Problem description — Write the records out again, precisely as they stand.

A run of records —
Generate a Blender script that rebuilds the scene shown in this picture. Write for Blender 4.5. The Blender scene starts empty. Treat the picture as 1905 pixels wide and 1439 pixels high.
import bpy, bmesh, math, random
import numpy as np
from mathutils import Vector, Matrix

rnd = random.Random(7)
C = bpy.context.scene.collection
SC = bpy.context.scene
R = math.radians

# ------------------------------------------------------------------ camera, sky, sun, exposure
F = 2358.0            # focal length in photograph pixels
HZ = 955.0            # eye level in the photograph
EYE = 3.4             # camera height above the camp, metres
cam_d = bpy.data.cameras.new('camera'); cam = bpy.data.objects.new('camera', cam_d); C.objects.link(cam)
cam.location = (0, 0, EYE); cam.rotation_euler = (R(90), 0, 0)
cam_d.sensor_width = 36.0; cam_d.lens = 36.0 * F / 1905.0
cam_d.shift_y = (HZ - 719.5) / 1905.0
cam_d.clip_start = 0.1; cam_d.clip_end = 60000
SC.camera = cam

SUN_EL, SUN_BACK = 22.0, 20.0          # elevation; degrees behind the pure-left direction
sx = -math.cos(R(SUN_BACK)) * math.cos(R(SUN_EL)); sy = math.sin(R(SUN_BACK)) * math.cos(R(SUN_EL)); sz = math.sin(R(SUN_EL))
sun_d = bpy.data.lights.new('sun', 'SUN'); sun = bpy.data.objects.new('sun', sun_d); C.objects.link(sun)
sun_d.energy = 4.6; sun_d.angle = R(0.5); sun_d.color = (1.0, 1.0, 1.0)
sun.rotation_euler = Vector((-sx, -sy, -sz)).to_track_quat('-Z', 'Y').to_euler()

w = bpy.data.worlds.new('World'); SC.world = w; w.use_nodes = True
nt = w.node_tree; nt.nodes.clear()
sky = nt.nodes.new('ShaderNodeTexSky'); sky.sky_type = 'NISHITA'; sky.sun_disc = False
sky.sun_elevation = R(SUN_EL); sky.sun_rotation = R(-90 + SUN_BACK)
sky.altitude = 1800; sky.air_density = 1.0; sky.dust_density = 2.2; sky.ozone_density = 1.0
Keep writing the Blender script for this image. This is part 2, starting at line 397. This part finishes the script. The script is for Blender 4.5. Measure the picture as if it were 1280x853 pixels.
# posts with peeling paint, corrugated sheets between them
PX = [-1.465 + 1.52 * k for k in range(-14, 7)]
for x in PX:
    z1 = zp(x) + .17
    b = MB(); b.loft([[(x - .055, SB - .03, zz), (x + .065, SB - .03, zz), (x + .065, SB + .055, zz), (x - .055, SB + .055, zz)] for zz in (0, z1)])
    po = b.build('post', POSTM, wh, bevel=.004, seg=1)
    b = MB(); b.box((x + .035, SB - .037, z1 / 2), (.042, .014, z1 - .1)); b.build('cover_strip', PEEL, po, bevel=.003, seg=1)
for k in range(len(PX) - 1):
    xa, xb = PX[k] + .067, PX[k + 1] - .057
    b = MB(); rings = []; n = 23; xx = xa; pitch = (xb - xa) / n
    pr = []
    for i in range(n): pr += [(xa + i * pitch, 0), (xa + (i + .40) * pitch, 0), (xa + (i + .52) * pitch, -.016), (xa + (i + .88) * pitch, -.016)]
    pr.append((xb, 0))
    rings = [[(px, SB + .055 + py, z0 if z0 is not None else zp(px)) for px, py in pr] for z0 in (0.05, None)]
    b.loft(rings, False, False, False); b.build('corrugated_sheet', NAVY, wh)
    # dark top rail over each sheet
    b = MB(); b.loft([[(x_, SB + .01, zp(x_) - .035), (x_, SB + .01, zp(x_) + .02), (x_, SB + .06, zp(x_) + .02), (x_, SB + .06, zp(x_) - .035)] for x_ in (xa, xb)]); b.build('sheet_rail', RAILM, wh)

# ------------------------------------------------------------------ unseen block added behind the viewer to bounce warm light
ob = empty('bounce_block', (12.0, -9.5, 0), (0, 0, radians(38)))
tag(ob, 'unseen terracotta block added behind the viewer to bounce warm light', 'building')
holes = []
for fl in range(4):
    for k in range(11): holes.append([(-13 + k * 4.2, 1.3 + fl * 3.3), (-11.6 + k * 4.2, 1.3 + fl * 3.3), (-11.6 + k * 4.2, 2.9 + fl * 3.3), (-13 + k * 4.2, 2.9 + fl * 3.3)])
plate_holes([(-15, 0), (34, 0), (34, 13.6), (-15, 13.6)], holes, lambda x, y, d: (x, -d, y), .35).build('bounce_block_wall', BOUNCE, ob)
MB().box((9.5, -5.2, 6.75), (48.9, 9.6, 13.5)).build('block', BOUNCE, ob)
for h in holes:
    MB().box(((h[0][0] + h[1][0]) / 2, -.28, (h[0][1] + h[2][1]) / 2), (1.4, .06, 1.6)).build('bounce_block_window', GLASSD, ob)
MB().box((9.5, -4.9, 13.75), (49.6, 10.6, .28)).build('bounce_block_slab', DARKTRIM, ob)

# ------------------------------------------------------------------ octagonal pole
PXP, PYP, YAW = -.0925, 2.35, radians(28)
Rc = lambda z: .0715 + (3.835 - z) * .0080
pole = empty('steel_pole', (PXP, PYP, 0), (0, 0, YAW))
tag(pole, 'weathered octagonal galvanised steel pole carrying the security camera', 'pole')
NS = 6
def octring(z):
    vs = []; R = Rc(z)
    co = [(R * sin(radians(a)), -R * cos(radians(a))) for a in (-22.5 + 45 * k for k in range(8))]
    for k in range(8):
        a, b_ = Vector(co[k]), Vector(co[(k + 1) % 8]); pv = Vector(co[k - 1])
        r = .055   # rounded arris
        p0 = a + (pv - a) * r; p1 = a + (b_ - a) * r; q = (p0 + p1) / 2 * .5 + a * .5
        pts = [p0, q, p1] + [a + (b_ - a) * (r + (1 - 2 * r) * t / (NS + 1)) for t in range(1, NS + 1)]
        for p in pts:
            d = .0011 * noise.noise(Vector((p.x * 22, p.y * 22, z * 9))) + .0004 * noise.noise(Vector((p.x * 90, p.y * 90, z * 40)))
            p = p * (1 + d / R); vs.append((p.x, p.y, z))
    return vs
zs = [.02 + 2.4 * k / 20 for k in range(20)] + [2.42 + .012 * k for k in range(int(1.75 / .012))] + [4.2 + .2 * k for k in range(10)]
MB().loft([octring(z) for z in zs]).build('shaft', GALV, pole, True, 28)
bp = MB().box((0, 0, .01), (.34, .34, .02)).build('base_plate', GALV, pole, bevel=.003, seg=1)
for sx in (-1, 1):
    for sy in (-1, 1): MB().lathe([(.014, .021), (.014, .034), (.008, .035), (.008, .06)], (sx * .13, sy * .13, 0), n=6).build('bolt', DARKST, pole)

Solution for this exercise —
Generate a Blender script that rebuilds the scene shown in this picture. Write for Blender 4.5. The Blender scene starts empty. Treat the picture as 1905 pixels wide and 1439 pixels high.
import bpy, bmesh, math, random
import numpy as np
from mathutils import Vector, Matrix

rnd = random.Random(7)
C = bpy.context.scene.collection
SC = bpy.context.scene
R = math.radians

# ------------------------------------------------------------------ camera, sky, sun, exposure
F = 2358.0            # focal length in photograph pixels
HZ = 955.0            # eye level in the photograph
EYE = 3.4             # camera height above the camp, metres
cam_d = bpy.data.cameras.new('camera'); cam = bpy.data.objects.new('camera', cam_d); C.objects.link(cam)
cam.location = (0, 0, EYE); cam.rotation_euler = (R(90), 0, 0)
cam_d.sensor_width = 36.0; cam_d.lens = 36.0 * F / 1905.0
cam_d.shift_y = (HZ - 719.5) / 1905.0
cam_d.clip_start = 0.1; cam_d.clip_end = 60000
SC.camera = cam

SUN_EL, SUN_BACK = 22.0, 20.0          # elevation; degrees behind the pure-left direction
sx = -math.cos(R(SUN_BACK)) * math.cos(R(SUN_EL)); sy = math.sin(R(SUN_BACK)) * math.cos(R(SUN_EL)); sz = math.sin(R(SUN_EL))
sun_d = bpy.data.lights.new('sun', 'SUN'); sun = bpy.data.objects.new('sun', sun_d); C.objects.link(sun)
sun_d.energy = 4.6; sun_d.angle = R(0.5); sun_d.color = (1.0, 1.0, 1.0)
sun.rotation_euler = Vector((-sx, -sy, -sz)).to_track_quat('-Z', 'Y').to_euler()

w = bpy.data.worlds.new('World'); SC.world = w; w.use_nodes = True
nt = w.node_tree; nt.nodes.clear()
sky = nt.nodes.new('ShaderNodeTexSky'); sky.sky_type = 'NISHITA'; sky.sun_disc = False
sky.sun_elevation = R(SUN_EL); sky.sun_rotation = R(-90 + SUN_BACK)
sky.altitude = 1800; sky.air_density = 1.0; sky.dust_density = 2.2; sky.ozone_density = 1.0
Keep writing the Blender script for this image. This is part 2, starting at line 397. This part finishes the script. The script is for Blender 4.5. Measure the picture as if it were 1280x853 pixels.
# posts with peeling paint, corrugated sheets between them
PX = [-1.465 + 1.52 * k for k in range(-14, 7)]
for x in PX:
    z1 = zp(x) + .17
    b = MB(); b.loft([[(x - .055, SB - .03, zz), (x + .065, SB - .03, zz), (x + .065, SB + .055, zz), (x - .055, SB + .055, zz)] for zz in (0, z1)])
    po = b.build('post', POSTM, wh, bevel=.004, seg=1)
    b = MB(); b.box((x + .035, SB - .037, z1 / 2), (.042, .014, z1 - .1)); b.build('cover_strip', PEEL, po, bevel=.003, seg=1)
for k in range(len(PX) - 1):
    xa, xb = PX[k] + .067, PX[k + 1] - .057
    b = MB(); rings = []; n = 23; xx = xa; pitch = (xb - xa) / n
    pr = []
    for i in range(n): pr += [(xa + i * pitch, 0), (xa + (i + .40) * pitch, 0), (xa + (i + .52) * pitch, -.016), (xa + (i + .88) * pitch, -.016)]
    pr.append((xb, 0))
    rings = [[(px, SB + .055 + py, z0 if z0 is not None else zp(px)) for px, py in pr] for z0 in (0.05, None)]
    b.loft(rings, False, False, False); b.build('corrugated_sheet', NAVY, wh)
    # dark top rail over each sheet
    b = MB(); b.loft([[(x_, SB + .01, zp(x_) - .035), (x_, SB + .01, zp(x_) + .02), (x_, SB + .06, zp(x_) + .02), (x_, SB + .06, zp(x_) - .035)] for x_ in (xa, xb)]); b.build('sheet_rail', RAILM, wh)

# ------------------------------------------------------------------ unseen block added behind the viewer to bounce warm light
ob = empty('bounce_block', (12.0, -9.5, 0), (0, 0, radians(38)))
tag(ob, 'unseen terracotta block added behind the viewer to bounce warm light', 'building')
holes = []
for fl in range(4):
    for k in range(11): holes.append([(-13 + k * 4.2, 1.3 + fl * 3.3), (-11.6 + k * 4.2, 1.3 + fl * 3.3), (-11.6 + k * 4.2, 2.9 + fl * 3.3), (-13 + k * 4.2, 2.9 + fl * 3.3)])
plate_holes([(-15, 0), (34, 0), (34, 13.6), (-15, 13.6)], holes, lambda x, y, d: (x, -d, y), .35).build('bounce_block_wall', BOUNCE, ob)
MB().box((9.5, -5.2, 6.75), (48.9, 9.6, 13.5)).build('block', BOUNCE, ob)
for h in holes:
    MB().box(((h[0][0] + h[1][0]) / 2, -.28, (h[0][1] + h[2][1]) / 2), (1.4, .06, 1.6)).build('bounce_block_window', GLASSD, ob)
MB().box((9.5, -4.9, 13.75), (49.6, 10.6, .28)).build('bounce_block_slab', DARKTRIM, ob)

# ------------------------------------------------------------------ octagonal pole
PXP, PYP, YAW = -.0925, 2.35, radians(28)
Rc = lambda z: .0715 + (3.835 - z) * .0080
pole = empty('steel_pole', (PXP, PYP, 0), (0, 0, YAW))
tag(pole, 'weathered octagonal galvanised steel pole carrying the security camera', 'pole')
NS = 6
def octring(z):
    vs = []; R = Rc(z)
    co = [(R * sin(radians(a)), -R * cos(radians(a))) for a in (-22.5 + 45 * k for k in range(8))]
    for k in range(8):
        a, b_ = Vector(co[k]), Vector(co[(k + 1) % 8]); pv = Vector(co[k - 1])
        r = .055   # rounded arris
        p0 = a + (pv - a) * r; p1 = a + (b_ - a) * r; q = (p0 + p1) / 2 * .5 + a * .5
        pts = [p0, q, p1] + [a + (b_ - a) * (r + (1 - 2 * r) * t / (NS + 1)) for t in range(1, NS + 1)]
        for p in pts:
            d = .0011 * noise.noise(Vector((p.x * 22, p.y * 22, z * 9))) + .0004 * noise.noise(Vector((p.x * 90, p.y * 90, z * 40)))
            p = p * (1 + d / R); vs.append((p.x, p.y, z))
    return vs
zs = [.02 + 2.4 * k / 20 for k in range(20)] + [2.42 + .012 * k for k in range(int(1.75 / .012))] + [4.2 + .2 * k for k in range(10)]
MB().loft([octring(z) for z in zs]).build('shaft', GALV, pole, True, 28)
bp = MB().box((0, 0, .01), (.34, .34, .02)).build('base_plate', GALV, pole, bevel=.003, seg=1)
for sx in (-1, 1):
    for sy in (-1, 1): MB().lathe([(.014, .021), (.014, .034), (.008, .035), (.008, .06)], (sx * .13, sy * .13, 0), n=6).build('bolt', DARKST, pole)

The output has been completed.